Williams, winner of numerous Emmy, Grammy, and Oscar awards, is best-known for his collaboration with Steven Spielberg, who’s been using the man ever since his first feature film, The Sugarland Express. But, as we all know, it was the theme for Spielberg’s next film, Jaws, (Da-dum, da-dum, dum-dum-dum-dum-dum-dum-DUM-dum…) that solidified Williams as the go-to blockbuster composer. Two years later, it was Star Wars: A New Hope and Close Encounters of the Third Kind. The next year, he had Superman. In 1980…well, the list goes on and on. Though he doesn’t work as much now (I will say, however, that the Catch Me If You Can soundtrack is amazing, and some of his best scoring), John Williams is forever going to be the ideal American film composer, someone whose work is as recognizable over the world as anything else from this country.

Thomas Newman

Is it a good sign or a bad sign when your film scores are so ingrained in the public consciousness that people automatically know it and make fun of it? For good or bad, Thomas Newman is a composer who’s managed to make enough great and easy-to-recall scores in enough big movies over the past 20 years that his style of composing is almost a bad sign when copied. Newman shares a similarity or two with Michael Giacchino: both have Emmy and Grammy Awards (Newman for his singular and amazing main theme for the HBO drama Six Feet Under), and both have put their personal stamp on the sound of Pixar movies (Newman is responsible for the scores for Finding Nemo and WALL-E). Newman, however, is more mocked for his “quirky” themes, heard in films as varied as those Pixar films, American Beauty, and The Shawshank Redemption.

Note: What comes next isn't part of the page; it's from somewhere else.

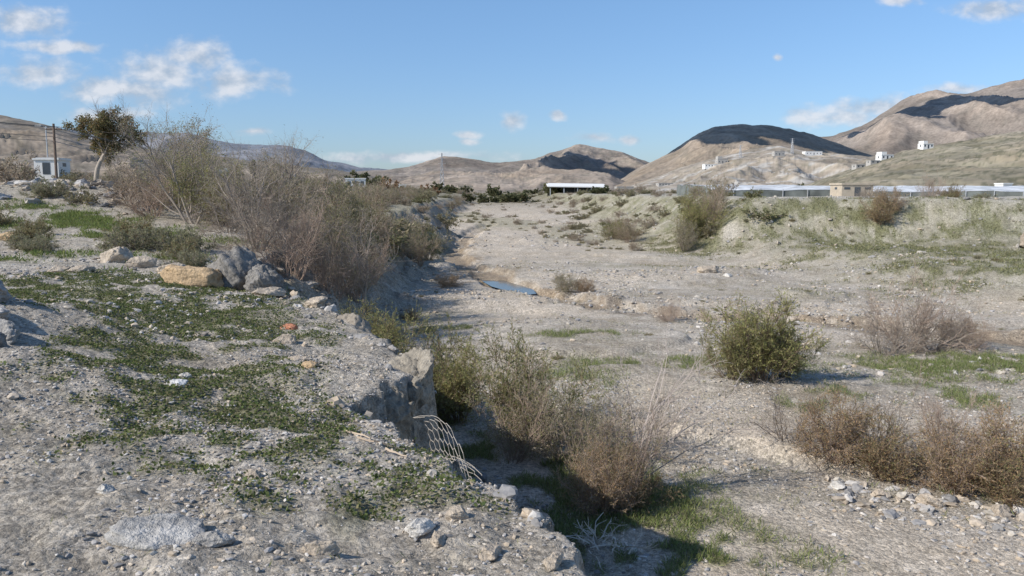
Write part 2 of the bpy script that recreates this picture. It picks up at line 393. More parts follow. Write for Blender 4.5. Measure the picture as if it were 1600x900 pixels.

Newman’s work is not often bombastic, but some of his most moving music has been featured in movies that truly deserve it. What’s more, it makes the films he’s part of even more moving. It might just be me, but the final 20 minutes of The Shawshank Redemption (granted, my favorite movie, so I’m a bit biased) are not nearly as powerful without the plaintive, regretful piano tones behind Morgan Freeman’s understated narration. Though his score for American Beauty, one of many films for which Newman was Oscar-nominated (he’s never won), is what people so often rag on—it doesn’t help that the common themes of the film’s score have been copied and ripped off for the past decade on TV and in film—his entire body of work, ranging over the past 30 years, is very impressive and lovely, as is every one of his scores.